Moral Injury
“Moral injury is a major identity crisis and disruption of a person's meaning system and values because of a catastrophic or accumulated stresses that break them,” explains Rita N. Brock, Ph.D., senior vice president and director of the
Shay Moral Injury Center
, Volunteers of America.
“It's not a mental health disorder I want to make that absolutely clear. Even the psychiatrists who study moral injury say it is not a mental health disorder, but it is an intense kind of suffering because you lose your sense of being a good person, you wonder who you are, or you think that who you are has become so awful nobody will love you again,” she adds
Brock says a mental health disorder is when your perception of yourself and reality don't match and you're feeling guilty about nothing or you're feeling shame about nothing. However, moral injury is much different. Take for example a veteran or an officer who has killed someone as part of their job.
“If you kill someone, you ought to feel awful.

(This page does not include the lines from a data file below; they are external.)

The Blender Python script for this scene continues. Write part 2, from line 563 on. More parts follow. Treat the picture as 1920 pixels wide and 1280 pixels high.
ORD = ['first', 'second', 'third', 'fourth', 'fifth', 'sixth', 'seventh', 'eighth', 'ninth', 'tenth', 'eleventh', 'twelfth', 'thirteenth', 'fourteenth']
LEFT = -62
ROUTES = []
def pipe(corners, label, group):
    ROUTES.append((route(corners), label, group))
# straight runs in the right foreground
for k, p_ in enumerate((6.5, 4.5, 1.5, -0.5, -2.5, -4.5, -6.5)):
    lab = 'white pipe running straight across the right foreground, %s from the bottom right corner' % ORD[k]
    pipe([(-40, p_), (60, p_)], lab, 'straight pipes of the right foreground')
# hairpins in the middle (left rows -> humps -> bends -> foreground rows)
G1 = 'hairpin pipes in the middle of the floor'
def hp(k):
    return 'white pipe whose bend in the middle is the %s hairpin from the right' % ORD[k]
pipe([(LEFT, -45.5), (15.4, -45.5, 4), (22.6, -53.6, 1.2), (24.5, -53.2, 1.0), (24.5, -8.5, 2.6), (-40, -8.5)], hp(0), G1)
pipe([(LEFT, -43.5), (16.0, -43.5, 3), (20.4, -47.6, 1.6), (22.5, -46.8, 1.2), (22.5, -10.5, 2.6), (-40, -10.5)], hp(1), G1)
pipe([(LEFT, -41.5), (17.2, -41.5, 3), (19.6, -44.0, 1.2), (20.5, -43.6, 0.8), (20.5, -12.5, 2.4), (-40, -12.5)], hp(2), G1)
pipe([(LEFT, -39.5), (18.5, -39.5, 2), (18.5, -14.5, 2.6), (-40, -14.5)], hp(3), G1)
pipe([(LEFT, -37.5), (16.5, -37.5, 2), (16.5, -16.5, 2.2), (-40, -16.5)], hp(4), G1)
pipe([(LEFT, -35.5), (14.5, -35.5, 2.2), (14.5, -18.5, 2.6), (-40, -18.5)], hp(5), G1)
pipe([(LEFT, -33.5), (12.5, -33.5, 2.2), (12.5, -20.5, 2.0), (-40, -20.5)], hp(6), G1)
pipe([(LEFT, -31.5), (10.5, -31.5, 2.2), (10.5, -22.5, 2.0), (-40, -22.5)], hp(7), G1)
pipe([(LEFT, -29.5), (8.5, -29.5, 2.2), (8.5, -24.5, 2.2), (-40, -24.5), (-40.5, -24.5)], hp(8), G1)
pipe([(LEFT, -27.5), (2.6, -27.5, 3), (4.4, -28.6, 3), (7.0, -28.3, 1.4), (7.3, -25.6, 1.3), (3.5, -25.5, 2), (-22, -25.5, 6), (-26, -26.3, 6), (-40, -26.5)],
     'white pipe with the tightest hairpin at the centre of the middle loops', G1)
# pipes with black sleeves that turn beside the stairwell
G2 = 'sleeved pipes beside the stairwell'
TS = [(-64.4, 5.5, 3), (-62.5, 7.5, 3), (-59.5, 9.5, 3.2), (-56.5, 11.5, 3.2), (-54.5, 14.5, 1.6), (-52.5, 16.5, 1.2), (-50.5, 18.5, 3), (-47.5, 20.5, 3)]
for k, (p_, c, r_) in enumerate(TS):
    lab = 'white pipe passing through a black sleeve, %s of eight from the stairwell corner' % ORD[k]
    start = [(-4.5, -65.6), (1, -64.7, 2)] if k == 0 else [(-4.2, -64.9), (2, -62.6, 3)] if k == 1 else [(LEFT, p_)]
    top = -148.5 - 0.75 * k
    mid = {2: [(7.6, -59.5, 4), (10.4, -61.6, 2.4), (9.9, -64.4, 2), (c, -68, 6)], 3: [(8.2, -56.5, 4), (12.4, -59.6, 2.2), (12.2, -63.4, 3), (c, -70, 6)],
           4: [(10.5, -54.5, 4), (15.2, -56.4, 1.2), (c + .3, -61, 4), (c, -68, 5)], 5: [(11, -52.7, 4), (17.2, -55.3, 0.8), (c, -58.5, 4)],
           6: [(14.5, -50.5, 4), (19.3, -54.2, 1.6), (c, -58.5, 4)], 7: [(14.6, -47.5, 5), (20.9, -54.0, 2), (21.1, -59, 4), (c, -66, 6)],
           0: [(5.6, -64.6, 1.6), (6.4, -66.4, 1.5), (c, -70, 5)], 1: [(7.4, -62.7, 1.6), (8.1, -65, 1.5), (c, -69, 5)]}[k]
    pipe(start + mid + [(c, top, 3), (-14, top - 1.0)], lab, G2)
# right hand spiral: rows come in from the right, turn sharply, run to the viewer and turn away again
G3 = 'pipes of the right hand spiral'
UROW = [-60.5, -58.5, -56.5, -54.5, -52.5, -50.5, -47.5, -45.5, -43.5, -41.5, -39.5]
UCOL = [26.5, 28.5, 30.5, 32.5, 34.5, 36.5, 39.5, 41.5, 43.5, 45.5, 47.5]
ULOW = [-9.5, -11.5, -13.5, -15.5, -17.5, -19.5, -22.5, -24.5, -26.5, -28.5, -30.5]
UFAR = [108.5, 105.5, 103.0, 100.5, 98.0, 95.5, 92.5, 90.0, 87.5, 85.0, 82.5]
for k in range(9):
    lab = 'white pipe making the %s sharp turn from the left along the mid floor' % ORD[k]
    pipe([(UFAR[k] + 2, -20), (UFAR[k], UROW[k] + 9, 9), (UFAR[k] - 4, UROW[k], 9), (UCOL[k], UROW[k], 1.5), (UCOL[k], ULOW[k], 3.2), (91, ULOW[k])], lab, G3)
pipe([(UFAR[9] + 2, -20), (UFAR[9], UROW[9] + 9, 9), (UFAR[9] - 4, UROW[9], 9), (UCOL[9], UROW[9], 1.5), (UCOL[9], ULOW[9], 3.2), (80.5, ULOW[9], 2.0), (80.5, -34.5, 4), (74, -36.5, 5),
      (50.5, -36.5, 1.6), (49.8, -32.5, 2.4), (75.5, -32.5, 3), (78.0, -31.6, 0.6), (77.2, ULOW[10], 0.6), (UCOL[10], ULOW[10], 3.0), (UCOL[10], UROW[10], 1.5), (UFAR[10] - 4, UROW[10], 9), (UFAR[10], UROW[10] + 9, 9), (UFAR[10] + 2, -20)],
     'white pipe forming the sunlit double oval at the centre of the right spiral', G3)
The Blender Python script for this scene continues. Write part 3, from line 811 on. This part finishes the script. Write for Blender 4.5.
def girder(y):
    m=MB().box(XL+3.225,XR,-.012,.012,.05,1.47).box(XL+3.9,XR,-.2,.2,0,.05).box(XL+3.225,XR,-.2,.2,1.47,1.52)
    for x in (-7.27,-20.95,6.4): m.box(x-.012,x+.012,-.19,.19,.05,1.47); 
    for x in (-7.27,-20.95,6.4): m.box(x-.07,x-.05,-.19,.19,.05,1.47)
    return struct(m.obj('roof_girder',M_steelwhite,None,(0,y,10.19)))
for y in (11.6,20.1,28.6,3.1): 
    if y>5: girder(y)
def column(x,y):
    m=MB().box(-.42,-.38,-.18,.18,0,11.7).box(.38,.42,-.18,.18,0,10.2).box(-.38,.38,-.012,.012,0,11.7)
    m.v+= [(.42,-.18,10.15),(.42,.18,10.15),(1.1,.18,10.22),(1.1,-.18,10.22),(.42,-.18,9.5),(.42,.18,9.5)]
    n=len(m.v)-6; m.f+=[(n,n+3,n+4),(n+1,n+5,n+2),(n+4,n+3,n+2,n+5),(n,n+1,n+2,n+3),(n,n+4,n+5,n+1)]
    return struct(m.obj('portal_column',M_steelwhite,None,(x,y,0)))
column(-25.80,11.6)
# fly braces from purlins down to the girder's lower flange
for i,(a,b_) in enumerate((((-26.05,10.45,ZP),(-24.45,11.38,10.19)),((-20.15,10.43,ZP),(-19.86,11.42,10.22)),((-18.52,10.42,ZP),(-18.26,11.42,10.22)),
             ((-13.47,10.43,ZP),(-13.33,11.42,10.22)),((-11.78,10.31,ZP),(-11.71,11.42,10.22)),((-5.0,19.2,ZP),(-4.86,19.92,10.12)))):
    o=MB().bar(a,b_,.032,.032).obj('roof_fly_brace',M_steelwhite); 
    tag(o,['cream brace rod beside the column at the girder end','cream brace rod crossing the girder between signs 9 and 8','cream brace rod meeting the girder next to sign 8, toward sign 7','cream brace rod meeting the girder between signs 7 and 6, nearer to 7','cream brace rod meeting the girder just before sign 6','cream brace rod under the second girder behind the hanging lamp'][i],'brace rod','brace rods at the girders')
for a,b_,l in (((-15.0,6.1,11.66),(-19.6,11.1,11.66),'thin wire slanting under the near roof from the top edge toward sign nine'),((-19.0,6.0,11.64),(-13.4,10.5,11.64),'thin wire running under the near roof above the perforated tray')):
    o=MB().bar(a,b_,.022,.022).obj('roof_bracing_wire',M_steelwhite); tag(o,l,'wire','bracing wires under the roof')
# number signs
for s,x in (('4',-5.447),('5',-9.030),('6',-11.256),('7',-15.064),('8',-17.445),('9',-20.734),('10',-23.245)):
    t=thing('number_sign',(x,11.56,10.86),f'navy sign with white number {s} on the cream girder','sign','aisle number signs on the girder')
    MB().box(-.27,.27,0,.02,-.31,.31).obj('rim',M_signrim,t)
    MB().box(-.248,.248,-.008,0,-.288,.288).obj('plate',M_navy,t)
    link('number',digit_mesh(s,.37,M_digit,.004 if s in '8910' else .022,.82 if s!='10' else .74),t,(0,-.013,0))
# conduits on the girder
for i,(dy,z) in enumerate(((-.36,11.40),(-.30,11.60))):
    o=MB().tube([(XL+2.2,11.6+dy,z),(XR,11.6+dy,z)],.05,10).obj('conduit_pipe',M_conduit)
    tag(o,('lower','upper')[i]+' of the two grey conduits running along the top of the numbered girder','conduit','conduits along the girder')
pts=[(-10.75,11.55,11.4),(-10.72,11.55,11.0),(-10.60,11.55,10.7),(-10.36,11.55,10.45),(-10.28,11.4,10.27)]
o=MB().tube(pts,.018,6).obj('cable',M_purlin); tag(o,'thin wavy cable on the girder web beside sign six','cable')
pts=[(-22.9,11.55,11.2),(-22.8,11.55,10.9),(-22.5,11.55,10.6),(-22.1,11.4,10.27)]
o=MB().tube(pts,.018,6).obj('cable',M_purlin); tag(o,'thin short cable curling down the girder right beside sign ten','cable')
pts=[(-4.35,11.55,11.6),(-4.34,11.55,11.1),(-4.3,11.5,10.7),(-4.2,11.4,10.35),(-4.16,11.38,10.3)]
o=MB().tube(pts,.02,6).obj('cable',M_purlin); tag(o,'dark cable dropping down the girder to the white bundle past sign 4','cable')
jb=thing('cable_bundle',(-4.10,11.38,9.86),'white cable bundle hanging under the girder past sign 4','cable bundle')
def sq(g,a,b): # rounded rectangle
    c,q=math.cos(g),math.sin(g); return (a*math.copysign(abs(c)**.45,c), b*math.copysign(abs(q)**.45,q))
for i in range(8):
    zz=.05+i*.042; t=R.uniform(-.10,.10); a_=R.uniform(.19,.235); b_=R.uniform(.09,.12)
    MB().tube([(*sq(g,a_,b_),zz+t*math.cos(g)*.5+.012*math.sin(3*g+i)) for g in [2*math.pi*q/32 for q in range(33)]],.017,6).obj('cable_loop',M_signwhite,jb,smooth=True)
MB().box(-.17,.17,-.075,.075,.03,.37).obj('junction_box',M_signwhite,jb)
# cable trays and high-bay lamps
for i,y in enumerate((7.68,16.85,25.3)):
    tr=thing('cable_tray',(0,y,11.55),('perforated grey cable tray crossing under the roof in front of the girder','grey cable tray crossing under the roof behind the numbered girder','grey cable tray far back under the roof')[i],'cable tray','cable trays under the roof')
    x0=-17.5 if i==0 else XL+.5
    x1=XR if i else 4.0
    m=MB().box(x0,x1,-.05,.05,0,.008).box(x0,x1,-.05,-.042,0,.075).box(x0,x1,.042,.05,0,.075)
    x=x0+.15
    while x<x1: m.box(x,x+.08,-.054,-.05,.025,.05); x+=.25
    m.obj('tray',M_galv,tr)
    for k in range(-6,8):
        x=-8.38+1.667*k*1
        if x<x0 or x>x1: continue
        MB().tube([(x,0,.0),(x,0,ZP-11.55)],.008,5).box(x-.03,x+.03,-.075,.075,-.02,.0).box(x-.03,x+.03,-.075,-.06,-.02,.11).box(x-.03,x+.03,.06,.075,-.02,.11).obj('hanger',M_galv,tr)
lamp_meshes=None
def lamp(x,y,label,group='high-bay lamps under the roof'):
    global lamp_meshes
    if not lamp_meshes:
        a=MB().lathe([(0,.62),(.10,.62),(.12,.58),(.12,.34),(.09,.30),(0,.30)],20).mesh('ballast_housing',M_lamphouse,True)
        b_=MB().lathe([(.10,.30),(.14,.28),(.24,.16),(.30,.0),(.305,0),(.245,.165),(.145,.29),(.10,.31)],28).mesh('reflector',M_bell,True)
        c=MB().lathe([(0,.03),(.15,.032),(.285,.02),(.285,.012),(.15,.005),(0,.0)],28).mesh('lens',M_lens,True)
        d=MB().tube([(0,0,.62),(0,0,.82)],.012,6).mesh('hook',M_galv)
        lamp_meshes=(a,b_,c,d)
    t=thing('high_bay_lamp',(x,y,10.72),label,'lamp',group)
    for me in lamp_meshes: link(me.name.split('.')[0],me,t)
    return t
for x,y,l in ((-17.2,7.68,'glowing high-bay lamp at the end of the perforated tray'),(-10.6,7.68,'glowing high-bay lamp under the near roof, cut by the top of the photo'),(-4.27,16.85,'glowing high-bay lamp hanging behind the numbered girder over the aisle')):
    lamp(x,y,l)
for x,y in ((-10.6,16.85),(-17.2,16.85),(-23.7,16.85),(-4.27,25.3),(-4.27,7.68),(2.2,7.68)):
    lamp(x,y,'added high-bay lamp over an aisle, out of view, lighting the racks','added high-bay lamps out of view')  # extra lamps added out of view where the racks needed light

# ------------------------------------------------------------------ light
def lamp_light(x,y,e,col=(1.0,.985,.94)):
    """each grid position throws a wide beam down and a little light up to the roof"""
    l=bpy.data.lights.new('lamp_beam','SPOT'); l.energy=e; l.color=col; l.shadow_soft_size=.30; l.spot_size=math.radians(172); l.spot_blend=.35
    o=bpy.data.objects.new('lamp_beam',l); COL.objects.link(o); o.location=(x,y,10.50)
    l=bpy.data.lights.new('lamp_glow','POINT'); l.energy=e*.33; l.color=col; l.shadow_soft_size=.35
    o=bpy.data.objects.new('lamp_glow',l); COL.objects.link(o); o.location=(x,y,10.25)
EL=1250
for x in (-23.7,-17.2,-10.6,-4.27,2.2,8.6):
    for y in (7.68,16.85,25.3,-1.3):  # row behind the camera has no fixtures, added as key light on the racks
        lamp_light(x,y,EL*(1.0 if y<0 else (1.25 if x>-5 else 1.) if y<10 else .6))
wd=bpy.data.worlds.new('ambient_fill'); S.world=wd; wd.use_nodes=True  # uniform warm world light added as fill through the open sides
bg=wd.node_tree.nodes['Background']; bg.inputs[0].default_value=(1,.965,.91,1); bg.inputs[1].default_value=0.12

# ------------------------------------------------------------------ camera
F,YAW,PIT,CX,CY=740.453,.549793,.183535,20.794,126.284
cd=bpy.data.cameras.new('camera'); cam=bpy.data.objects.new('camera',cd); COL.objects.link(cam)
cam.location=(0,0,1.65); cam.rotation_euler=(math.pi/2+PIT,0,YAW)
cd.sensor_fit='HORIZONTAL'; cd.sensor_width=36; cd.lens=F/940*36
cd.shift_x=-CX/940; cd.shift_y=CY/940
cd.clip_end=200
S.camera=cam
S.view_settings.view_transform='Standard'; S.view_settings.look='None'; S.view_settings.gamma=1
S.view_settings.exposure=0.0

That's an appropriate response to reality. There’s data about veterans that veterans who have killed in combat are twice as likely to take their own lives as other veterans. So, there's real research and data on how difficult it is when people trained to kill, authorized to kill, doing legal work that is paid for by our government, do it. They feel horrible. They feel really awful,” she says.
Moral injury can impact police officers through their experiences, whether just one experience or a series of events. One example was provided to Brock by an acquaintance, a chaplain, in which an officer left the force after only one incident that caused moral injury. But that officer never shared his struggles until later.